I Don't Like Any of My Openings
I don't like any of my openings. Here's why.
I have played 1.e4 for years. The results are fine. The problem is I do not particularly enjoy most of the positions I end up in. This is not a complaint about theory being hard. It is more that the openings I have spent years on are not the ones I would choose if I were starting over.
Playing White
Against the Sicilian I play c3. The main-line Sicilian feels like a second job on top of chess: too many branches, too much memorisation, and the payoff only makes sense if you are deeply invested in it. The Alapin gives me a clear structure from the start. There is early central contact, fewer ways to get blown off the board before move ten, and I understand what I am trying to do. The trade-off is that I give up the sharp open games other e4 players get. I have made that trade and I stand by it, even if the positions are not exciting.
c3 Sicilian
Recorded result: unfinished (*).
After 1...e5 I play the Vienna. The classical lines after 1.e4 e5 are fine objectively but I find them slow and repetitive. The Vienna introduces an asymmetry early and tends to create sharper middlegames without forcing me into the deep theory of the Ruy Lopez. It is still work, but the games are more interesting to me.
Vienna Game
Recorded result: unfinished (*).
The French I am fine with as long as we stay in the main lines. I know the plans, I know which pieces are good and bad, and the middlegame structure is familiar. Where it falls apart for me is rare sidelines. Someone plays an offbeat variation and I am suddenly relying on general principles rather than anything concrete. Everything outside the Sicilian, 1...e5, and the French is infrequent enough that I have a rough idea and hope it holds.
French: main-line shape
Recorded result: unfinished (*).
Playing Black
As Black I play the Caro-Kann. The structure is solid and the ideas are clear, but some lines just feel like grinding through positions I do not enjoy. You accept a passive setup early and work to equalise. I do it well enough but there are paths through it I find genuinely dull.
Caro-Kann
Recorded result: unfinished (*).
Against 1.d4 I have a Queen's Gambit setup with an early ...a6. I picked it because a specific set of move orders gave me a clear map. It only really works when White plays e3 or e4 after Nc3 or Nf3. Those are the positions where the pawn structure matches what I have actually studied. Change the move order or play something slightly different and I am still in a recognisable structure, but the specific knowledge I rely on is no longer relevant. That is the honest limitation of this repertoire.
Queen's Gambit with ...a6
Recorded result: unfinished (*).
The d4 problem
I have tried 1.d4 a handful of times and the positions suit me better. More space, different kinds of problems, plans that fit how I like to think. But every time I get past the opening I notice the difference between positions I like and positions I know. With 1.e4 I have years of games to draw on. With 1.d4 I find myself slowing down around move twelve because I do not have the same depth of reference to fall back on.

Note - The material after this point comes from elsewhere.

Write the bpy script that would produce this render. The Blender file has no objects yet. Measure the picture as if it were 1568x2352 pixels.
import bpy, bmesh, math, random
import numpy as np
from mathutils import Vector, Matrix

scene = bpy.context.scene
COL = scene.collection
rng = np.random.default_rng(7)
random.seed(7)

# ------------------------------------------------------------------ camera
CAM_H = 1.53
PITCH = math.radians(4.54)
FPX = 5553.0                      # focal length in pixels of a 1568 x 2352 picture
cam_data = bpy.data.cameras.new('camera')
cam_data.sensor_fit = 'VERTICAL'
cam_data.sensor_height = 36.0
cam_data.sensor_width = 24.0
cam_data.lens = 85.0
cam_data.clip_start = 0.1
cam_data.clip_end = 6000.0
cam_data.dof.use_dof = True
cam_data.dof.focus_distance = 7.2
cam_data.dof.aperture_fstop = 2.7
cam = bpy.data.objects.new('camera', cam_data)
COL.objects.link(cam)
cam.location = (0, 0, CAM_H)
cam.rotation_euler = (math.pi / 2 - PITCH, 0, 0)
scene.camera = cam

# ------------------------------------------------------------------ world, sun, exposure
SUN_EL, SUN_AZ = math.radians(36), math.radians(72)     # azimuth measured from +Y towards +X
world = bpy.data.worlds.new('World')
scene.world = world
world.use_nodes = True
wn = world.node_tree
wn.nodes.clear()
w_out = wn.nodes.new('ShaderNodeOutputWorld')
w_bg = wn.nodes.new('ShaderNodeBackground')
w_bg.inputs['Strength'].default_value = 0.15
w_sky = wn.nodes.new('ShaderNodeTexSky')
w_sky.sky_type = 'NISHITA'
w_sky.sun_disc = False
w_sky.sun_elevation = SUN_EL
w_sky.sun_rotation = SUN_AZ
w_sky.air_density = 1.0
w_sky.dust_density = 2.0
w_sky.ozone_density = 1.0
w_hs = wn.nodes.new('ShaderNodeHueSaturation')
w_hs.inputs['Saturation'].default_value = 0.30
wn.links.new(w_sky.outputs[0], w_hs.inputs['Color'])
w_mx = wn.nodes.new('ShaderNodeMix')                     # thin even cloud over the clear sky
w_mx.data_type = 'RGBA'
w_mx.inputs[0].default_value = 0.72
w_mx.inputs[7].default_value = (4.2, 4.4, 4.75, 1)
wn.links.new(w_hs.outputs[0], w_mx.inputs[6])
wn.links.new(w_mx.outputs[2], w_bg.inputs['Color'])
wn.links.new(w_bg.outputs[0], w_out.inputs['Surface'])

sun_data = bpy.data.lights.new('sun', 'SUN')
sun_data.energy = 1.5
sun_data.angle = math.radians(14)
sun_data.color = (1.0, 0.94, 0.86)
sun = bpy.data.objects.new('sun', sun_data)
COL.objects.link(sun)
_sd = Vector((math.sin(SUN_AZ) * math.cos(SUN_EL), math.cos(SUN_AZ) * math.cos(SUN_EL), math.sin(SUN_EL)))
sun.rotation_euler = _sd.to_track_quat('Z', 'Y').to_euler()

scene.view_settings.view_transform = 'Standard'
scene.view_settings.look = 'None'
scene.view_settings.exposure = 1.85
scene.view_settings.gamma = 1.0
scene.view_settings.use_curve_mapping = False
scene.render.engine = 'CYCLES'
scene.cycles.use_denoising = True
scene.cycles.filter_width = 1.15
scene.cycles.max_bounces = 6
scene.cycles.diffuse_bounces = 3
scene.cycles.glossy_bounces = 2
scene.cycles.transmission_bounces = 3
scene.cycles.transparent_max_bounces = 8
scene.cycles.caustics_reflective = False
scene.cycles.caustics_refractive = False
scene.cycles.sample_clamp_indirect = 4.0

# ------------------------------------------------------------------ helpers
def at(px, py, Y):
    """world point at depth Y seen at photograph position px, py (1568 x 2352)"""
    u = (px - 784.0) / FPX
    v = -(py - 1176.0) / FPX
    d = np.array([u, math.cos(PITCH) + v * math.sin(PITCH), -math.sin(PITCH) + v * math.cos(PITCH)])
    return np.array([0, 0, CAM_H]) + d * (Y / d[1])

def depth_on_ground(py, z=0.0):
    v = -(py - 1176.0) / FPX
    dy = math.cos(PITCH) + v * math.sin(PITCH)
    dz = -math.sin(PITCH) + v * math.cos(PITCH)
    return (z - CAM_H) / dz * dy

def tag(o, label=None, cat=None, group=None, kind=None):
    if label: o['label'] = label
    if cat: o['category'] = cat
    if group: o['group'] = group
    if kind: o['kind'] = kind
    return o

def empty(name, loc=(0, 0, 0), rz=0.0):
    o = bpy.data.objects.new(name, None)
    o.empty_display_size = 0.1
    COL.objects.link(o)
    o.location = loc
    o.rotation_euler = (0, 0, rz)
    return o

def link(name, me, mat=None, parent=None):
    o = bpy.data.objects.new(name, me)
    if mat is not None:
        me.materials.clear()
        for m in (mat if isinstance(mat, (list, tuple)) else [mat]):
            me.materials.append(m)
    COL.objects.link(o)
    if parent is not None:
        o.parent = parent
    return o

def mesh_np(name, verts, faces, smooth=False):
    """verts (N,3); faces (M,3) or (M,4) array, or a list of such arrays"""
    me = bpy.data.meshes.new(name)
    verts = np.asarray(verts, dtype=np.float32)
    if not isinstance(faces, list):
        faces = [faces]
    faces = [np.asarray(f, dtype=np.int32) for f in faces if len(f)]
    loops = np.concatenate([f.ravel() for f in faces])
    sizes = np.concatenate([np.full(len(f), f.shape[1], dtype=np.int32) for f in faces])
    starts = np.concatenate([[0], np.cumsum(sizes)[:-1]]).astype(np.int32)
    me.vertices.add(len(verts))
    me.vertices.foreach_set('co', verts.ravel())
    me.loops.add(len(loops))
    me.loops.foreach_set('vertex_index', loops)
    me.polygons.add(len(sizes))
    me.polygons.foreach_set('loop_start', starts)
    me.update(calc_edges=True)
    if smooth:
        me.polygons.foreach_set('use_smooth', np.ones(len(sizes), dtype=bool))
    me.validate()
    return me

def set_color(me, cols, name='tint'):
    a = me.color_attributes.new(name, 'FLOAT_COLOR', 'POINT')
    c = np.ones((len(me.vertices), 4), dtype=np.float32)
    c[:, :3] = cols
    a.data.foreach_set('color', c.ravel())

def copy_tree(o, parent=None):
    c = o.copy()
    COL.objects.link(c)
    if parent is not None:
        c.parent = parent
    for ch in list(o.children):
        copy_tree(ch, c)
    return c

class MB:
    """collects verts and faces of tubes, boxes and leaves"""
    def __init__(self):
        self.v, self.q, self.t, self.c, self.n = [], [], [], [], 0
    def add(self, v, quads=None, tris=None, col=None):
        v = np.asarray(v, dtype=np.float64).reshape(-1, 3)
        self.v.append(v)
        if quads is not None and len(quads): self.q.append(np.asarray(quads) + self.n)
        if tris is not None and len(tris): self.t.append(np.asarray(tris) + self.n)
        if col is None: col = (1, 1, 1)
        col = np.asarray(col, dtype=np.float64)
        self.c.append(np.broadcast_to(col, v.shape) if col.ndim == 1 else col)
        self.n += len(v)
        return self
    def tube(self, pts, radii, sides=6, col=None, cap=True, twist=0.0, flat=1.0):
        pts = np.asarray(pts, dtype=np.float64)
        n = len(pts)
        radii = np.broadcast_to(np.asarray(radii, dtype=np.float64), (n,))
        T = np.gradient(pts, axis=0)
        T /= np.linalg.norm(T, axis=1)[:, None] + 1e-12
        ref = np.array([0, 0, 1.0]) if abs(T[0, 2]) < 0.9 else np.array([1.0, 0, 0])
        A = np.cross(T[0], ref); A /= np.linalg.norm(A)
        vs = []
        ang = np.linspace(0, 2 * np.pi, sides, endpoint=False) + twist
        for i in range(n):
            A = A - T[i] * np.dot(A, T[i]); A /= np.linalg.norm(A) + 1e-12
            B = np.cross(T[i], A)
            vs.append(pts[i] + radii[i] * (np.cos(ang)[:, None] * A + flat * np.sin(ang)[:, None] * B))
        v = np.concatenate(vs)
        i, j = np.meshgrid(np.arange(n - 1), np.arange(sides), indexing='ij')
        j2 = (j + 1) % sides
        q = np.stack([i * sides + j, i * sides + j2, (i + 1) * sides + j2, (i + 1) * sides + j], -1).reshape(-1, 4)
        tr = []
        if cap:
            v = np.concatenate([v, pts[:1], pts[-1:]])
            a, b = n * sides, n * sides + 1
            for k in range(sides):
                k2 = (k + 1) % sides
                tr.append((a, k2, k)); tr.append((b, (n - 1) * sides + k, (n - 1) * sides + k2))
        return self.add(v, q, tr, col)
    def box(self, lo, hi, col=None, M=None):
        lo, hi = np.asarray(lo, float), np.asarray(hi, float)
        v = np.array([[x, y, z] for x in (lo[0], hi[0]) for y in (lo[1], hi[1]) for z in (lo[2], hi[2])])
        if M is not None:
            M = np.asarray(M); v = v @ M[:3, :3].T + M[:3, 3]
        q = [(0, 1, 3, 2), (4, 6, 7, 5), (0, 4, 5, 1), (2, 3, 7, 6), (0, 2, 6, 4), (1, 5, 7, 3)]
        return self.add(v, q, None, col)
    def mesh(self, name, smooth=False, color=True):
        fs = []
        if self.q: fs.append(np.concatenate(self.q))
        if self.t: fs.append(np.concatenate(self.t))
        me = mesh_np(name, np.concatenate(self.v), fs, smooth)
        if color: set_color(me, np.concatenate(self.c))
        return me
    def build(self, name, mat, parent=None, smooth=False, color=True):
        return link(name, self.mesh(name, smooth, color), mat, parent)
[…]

A 1.d4 structure I prefer but do not know well enough
Recorded result: unfinished (*).
The honest reason I have not switched is time. Rebuilding a whole repertoire from scratch would mean a stretch of worse practical results while the new knowledge catches up to the old. My life isn't chess and I need to work, balance family and navigate other commitments. I do not feel like I have the time to work on a brand new repertoire.
So I stay with 1.e4 and the positions I know. The results hold up. I just do not find them particularly enjoyable to play, which is a strange position to be in after years of deliberate practice.